Second, after each commentary section, Sklar makes the connection to the New Testament and the gospel. He understands that “the story of Jesus not only corresponds to the story of the Old Testament; it raises it to an entirely new level of meaning and significance. If what we see in the Old Testament is an acorn, what we see in Jesus is a magnificent oak. This is especially true for the themes of Leviticus” (73).

The full implications of Jesus as truly God are accentuated in David Capes’s book, The Divine Christ: Paul, the Lord Jesus, and the Scriptures of Israel. This book is a more accessible update of his scholarly monograph, Old Testament Yahweh Texts in Paul’s Christology. The book’s premise is to demonstrate a high Pauline Christology, as evidenced by Paul’s frequent attribution of YHWH texts to Jesus.

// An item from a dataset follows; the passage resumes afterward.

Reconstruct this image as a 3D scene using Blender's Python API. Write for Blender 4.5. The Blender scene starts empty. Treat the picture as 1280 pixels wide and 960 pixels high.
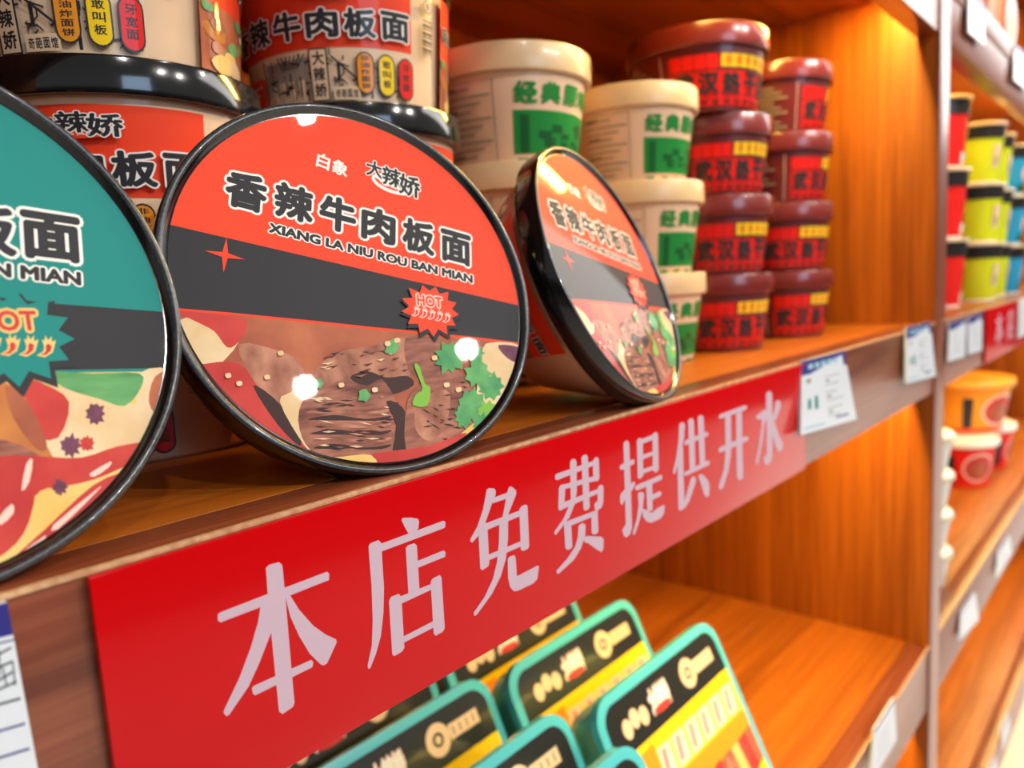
import bpy, bmesh, math, random
import numpy as np
from mathutils import Matrix, Vector
random.seed(7)
SC = bpy.context.scene
COL = SC.collection
PI = math.pi

# ------------------------------------------------------------------ camera
F_PX = 921.2296
CAM = np.array([0.0, -0.2, 0.063784])
def _frame():
    c = np.array([640., 480.]); a = np.array([1476., 314.]) - c; b = np.array([1043., 7622.]) - c
    f = math.sqrt(-(a @ b)); ex = np.array([*a, f]); ex /= np.linalg.norm(ex)
    ez = -np.array([*b, f]); ez /= np.linalg.norm(ez)
    return f, np.stack([ex, np.cross(ez, ex), ez], 1)
F_PX, ROT = _frame()
def ray(x, y):
    v = ROT.T @ np.array([(x-640)/F_PX, (y-480)/F_PX, 1.0]); return v/np.linalg.norm(v)
def hit(x, y, axis, val):
    r = ray(x, y); return CAM + r*((val-CAM[axis])/r[axis])
def project(P):
    q = ROT @ (np.asarray(P)-CAM); return 640+F_PX*q[0]/q[2], 480+F_PX*q[1]/q[2]

# ------------------------------------------------------------------ materials
def lin(c):
    return tuple(((v/255)/12.92 if v/255 <= .04045 else ((v/255+.055)/1.055)**2.4) for v in c)
_M = {}
def M(name, rgb=None, rough=.5, coat=0., metal=0., spec=.5, emit=None, estr=0., noise=0., nscale=60., rgb2=None, bump=0., trans=0., stretch=(1,1,1)):
    if name in _M: return _M[name]
    m = bpy.data.materials.new(name); m.use_nodes = True
    nt = m.node_tree; b = nt.nodes['Principled BSDF']
    col = (*lin(rgb), 1) if rgb else (1,1,1,1)
    b.inputs['Base Color'].default_value = col
    b.inputs['Roughness'].default_value = rough
    b.inputs['Metallic'].default_value = metal
    b.inputs['Specular IOR Level'].default_value = spec
    b.inputs['Coat Weight'].default_value = coat
    b.inputs['Coat Roughness'].default_value = .02
    b.inputs['Transmission Weight'].default_value = trans
    if emit:
        b.inputs['Emission Color'].default_value = (*emit, 1); b.inputs['Emission Strength'].default_value = estr
    if noise or bump:
        tc = nt.nodes.new('ShaderNodeTexCoord'); mp = nt.nodes.new('ShaderNodeMapping')
        mp.inputs['Scale'].default_value = stretch
        nt.links.new(tc.outputs['Object'], mp.inputs['Vector'])
        n = nt.nodes.new('ShaderNodeTexNoise'); n.inputs['Scale'].default_value = nscale; n.inputs['Detail'].default_value = 5
        nt.links.new(mp.outputs['Vector'], n.inputs['Vector'])
        if noise:
            r = nt.nodes.new('ShaderNodeValToRGB')
            r.color_ramp.elements[0].position = .5-noise; r.color_ramp.elements[1].position = .5+noise
            r.color_ramp.elements[0].color = col; r.color_ramp.elements[1].color = (*lin(rgb2), 1)
            nt.links.new(n.outputs['Fac'], r.inputs['Fac']); nt.links.new(r.outputs['Color'], b.inputs['Base Color'])
        if bump:
            bp = nt.nodes.new('ShaderNodeBump'); bp.inputs['Strength'].default_value = bump; bp.inputs['Distance'].default_value = .001
            nt.links.new(n.outputs['Fac'], bp.inputs['Height']); nt.links.new(bp.outputs['Normal'], b.inputs['Normal'])
    _M[name] = m; return m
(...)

Capes surveys the standard practice in most English translations of the Old Testament, which translates several Hebrew words using the English word “Lord.” YHWH is typically distinguished as “LORD” (all caps). In the Septuagint, the Greek translation of the Old Testament, many of these Hebrew words are translated as kyrios, including YHWH. Capes argues that the early Jewish Christians understood that some instances of kyrios in the Septuagint that refer to YHWH are actually speaking of Jesus. To make this point, he explores several Pauline texts in which Jesus is referred to as Lord. Capes demonstrates that these references have important Old Testament backgrounds that give kyrios a meaning far beyond “master”; it means YHWH.

Capes further shows that in the so-called undisputed letters of Paul (Romans, 1 and 2 Corinthians, Galatians, Philippians, 1 Thessalonians, and Philemon), there are thirteen Old Testament YHWH texts that Paul quotes. Of those thirteen, five have Jesus as the intended referent. After reading this book, you will gain a whole new meaning to the confession: Jesus is Lord.